Hence the popularity of the “streak”, in which you attempt to work out every day, from here to eternity. I have gone down that rabbit hole myself, to the point where I was still doing my scheduled press-ups despite such terrible food poisoning that I couldn’t stray more than a few feet from the toilet.

And that is nothing compared with my boneheadedness 13 or 14 years ago, when I lived in the mountains and used to swim in a long, chilly lake. It was usually just two lengths, and I took them slowly, but it added up to about 3-4km – say 150 lengths of a typical leisure-centre pool. The season was short, and I usually stopped once the temperature began to drop. But this time I got in the water well into autumn. I didn’t own a wetsuit, and this was not the kind of place that had lifeguards. Even in summer, I was sometimes the only person in the water.

‘I’ve lost count of the times I have finished my run by bus or train.’ Photograph: Martin Godwin/The Guardian

After 2-3km, breaststroking my way back to where I had left the car, I began to shiver. I know now that this is one of the first signs of hypothermia. The sensible thing would have been to get out of the lake and walk, but that didn’t even occur to me. It wasn’t in the plan, and perhaps the cold was getting to my brain too. So I swam on for another 40 or 50 minutes, trembling all the way. I survived (obviously), but the more I think about it, the more I see how lucky I was. If I had got into trouble, no one would have seen me, let alone saved me.

Now that I have realised that sometimes the best thing to do with a plan is to ignore it, I have been delighted to discover a lot of experts feel the same. They just don’t make a fuss about it. Take Michael Ulloa, an Edinburgh-based performance nutritionist and personal trainer. “We’re constantly told that if we can’t stick to a plan 100%, then we have somehow failed,” he says. “This couldn’t be further from the truth. It is messing people up. When we deviate from a plan, we shouldn’t overthink it. We should ask why this deviation happened and what we can do to limit the chances of it happening again. Did we try to take on more than we can chew? Are we not enjoying our current training programme? Or maybe we were just tired and we needed to give ourselves a day or two.”

“It’s easy to overanalyse and be over self-critical, but there really is no need,” he says. “Most of us are not professional athletes, we are simply everyday people doing our best – and sometimes we need to take a day when it feels too much.”

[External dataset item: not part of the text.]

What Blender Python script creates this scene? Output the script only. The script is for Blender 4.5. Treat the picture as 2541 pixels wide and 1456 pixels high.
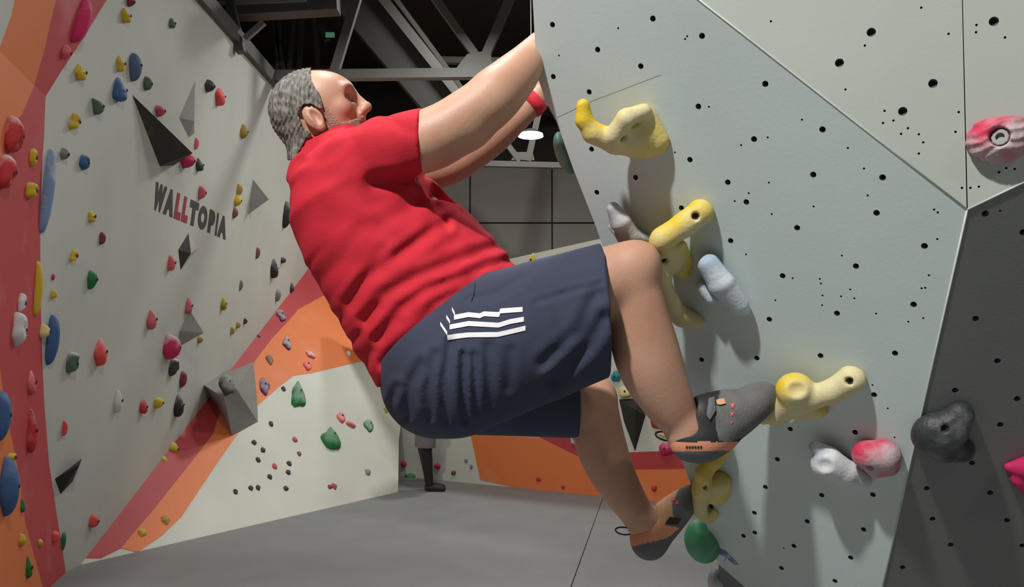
import bpy, bmesh, math, random
import numpy as np
from mathutils import Vector, Matrix
from mathutils.geometry import delaunay_2d_cdt, tessellate_polygon
from mathutils.bvhtree import BVHTree

for o in list(bpy.data.objects):
    bpy.data.objects.remove(o, do_unlink=True)
SC = bpy.context.scene
COL = SC.collection
rnd = random.Random(7)

# ------------------------------------------------------------------ camera, world, lights, exposure
W_PX, H_PX, F_PX = 2541.0, 1456.0, 2200.0
CAM_Z = 1.5
PITCH = math.atan(152.0 / F_PX)
cam_data = bpy.data.cameras.new('camera')
cam_data.sensor_width = 36.0
cam_data.lens = 36.0 * F_PX / W_PX
cam_data.clip_start = 0.05
cam_data.clip_end = 100
cam = bpy.data.objects.new('camera', cam_data)
cam.location = (0, 0, CAM_Z)
cam.rotation_euler = (math.pi / 2 + PITCH, 0, 0)
COL.objects.link(cam)
SC.camera = cam

world = bpy.data.worlds.new('world')
SC.world = world
world.use_nodes = True
world.node_tree.nodes['Background'].inputs[0].default_value = (0.55, 0.57, 0.6, 1)
world.node_tree.nodes['Background'].inputs[1].default_value = 0.12

def area_light(name, loc, power, size, color=(1, 0.985, 0.955), rot=(0, 0, 0)):
    l = bpy.data.lights.new(name, 'AREA')
    l.shape = 'DISK'; l.size = size; l.energy = power; l.color = color
    o = bpy.data.objects.new(name, l)
    o.location = loc; o.rotation_euler = rot
    COL.objects.link(o)
    return o
# the hall's ceiling lamps (those out of the picture), plus one light added over the trusses
area_light('unseen_ceiling_light', (-1.5, -0.66, 4.95), 400, 0.24)
area_light('unseen_ceiling_light', (-0.55, 2.7, 4.9), 70, 0.4)
area_light('unseen_ceiling_light', (-0.7, 5.6, 4.9), 8, 0.5)
area_light('unseen_ceiling_light', (1.3, 7.2, 4.9), 34, 0.5)
area_light('unseen_ceiling_light', (-0.6, 8.4, 5.1), 38, 0.5)
area_light('unseen_ceiling_light', (0.3, 11.3, 6.75), 160, 0.6)  # added high up to brighten the roof steel, not one of the hall's lamps
area_light('unseen_ceiling_light', (3.4, -3.0, 4.9), 60, 0.5)

SC.view_settings.view_transform = 'Standard'
SC.view_settings.look = 'None'
SC.view_settings.exposure = 0.0
SC.view_settings.gamma = 1.0
SC.view_settings.use_curve_mapping = False

# ------------------------------------------------------------------ pixel <-> world
CP, SP = math.cos(PITCH), math.sin(PITCH)
CAM = np.array([0, 0, CAM_Z])
def ray(u, v):
    a = (u - W_PX / 2) / F_PX; b = (H_PX / 2 - v) / F_PX
    return np.array([a, CP - b * SP, SP + b * CP])
def P(u, v, Y):
    d = ray(u, v)
    return CAM + d * (Y / d[1])
def to_px(x, y, z):
    z = z - CAM_Z
    dep = y * CP + z * SP
    up = -y * SP + z * CP
    return W_PX / 2 + F_PX * x / dep, H_PX / 2 - F_PX * up / dep
def unit(v):
    v = np.asarray(v, float); return v / np.linalg.norm(v)
class Plane:
    def __init__(s, p, n, up=(0, 0, 1)):
        s.p = np.asarray(p, float); s.n = unit(n)
        up = np.asarray(up, float)
        s.y = unit(up - s.n * (up @ s.n)); s.x = np.cross(s.y, s.n)
    def at(s, u, v, h=0.0):
        d = ray(u, v)
        t = (h - s.n @ (CAM - s.p)) / (s.n @ d)
        return CAM + d * t
    def loc(s, q):
        q = np.asarray(q) - s.p
        return (q @ s.x, q @ s.y)
    def pt(s, a, b, h=0.0):
        return s.p + s.x * a + s.y * b + s.n * h
    def matrix(s, q):
        m = Matrix(((s.x[0], s.y[0], s.n[0], q[0]), (s.x[1], s.y[1], s.n[1], q[1]), (s.x[2], s.y[2], s.n[2], q[2]), (0, 0, 0, 1)))
        return m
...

You might expect Simon Lord, a personal trainer from Oxfordshire, to be more inflexible. He has been cycling up to 160 miles a day since the start of the year, to prepare for a 24-hour charity ride from London to Amsterdam. But he is surprisingly laid-back. “Overthinking the results of one training session is common but unproductive,” he says. “Sleep, stress, diet and weather plus recent harder efforts can all play a part in performance changes, so I encourage people to remind themselves of the longer-term trends: ‘OK, today you only did three sets of 10 reps at 45kg’” – he is talking about lifting weights – “‘but look at where you were four months ago, when you could only dream of 45kg.’”

As for Amanda Katz, a New York-based personal trainer and running coach, when a client ditches the plan, she says: “I applaud them for making the right choice. They are encouraged to deviate when they’re not equipped to work out – for example, when they are feeling ill, injured, under-recovered or under-fuelled.”

Those are not the only valid reasons to abandon a workout, says Ulloa. “One that often gets overlooked is simply ‘if you are not feeling it’. I know some people might think I am making excuses or being ‘weak-minded’. But I always recommend prioritising your mental health. Some days your head just isn’t in it and no amount of kilometres run or reps of barbell squats is going to fix that. On the days I am not feeling 100%, I always go into the workout with the mindset of: ‘Give yourself permission to quit.’ Start the workout, see how you feel and then assess whether to continue. Nine times out of 10 you will. But some days you just need a break.”

In April, Ulloa was due to take part in an Ironman 70.3 – in other words, to run, cycle and swim 70.3 miles (113km). “I had trained for six months leading up to the event and I decided to pull out of the race with three weeks to go,” he says. “I have an 18-month-old son who had recently started daycare, and we had been so sick for a few weeks. This meant I had to miss a huge portion of my training schedule and I just wasn’t ready physically or mentally. I probably could have powered through, but it wouldn’t have been good for my body or my mental health. So I pulled the plug. It was frustrating, but that’s life. I prioritised my wellbeing and have zero regrets.”

I’ll be thinking about that next time I cut short a workout – or, just possibly, extend it because it is going so well. It happened the other morning, when a 14km run turned into 18km. Because that’s the other possibility that opens up when you get less fixated on the plan: sometimes you’ll hit your target – and just keep going.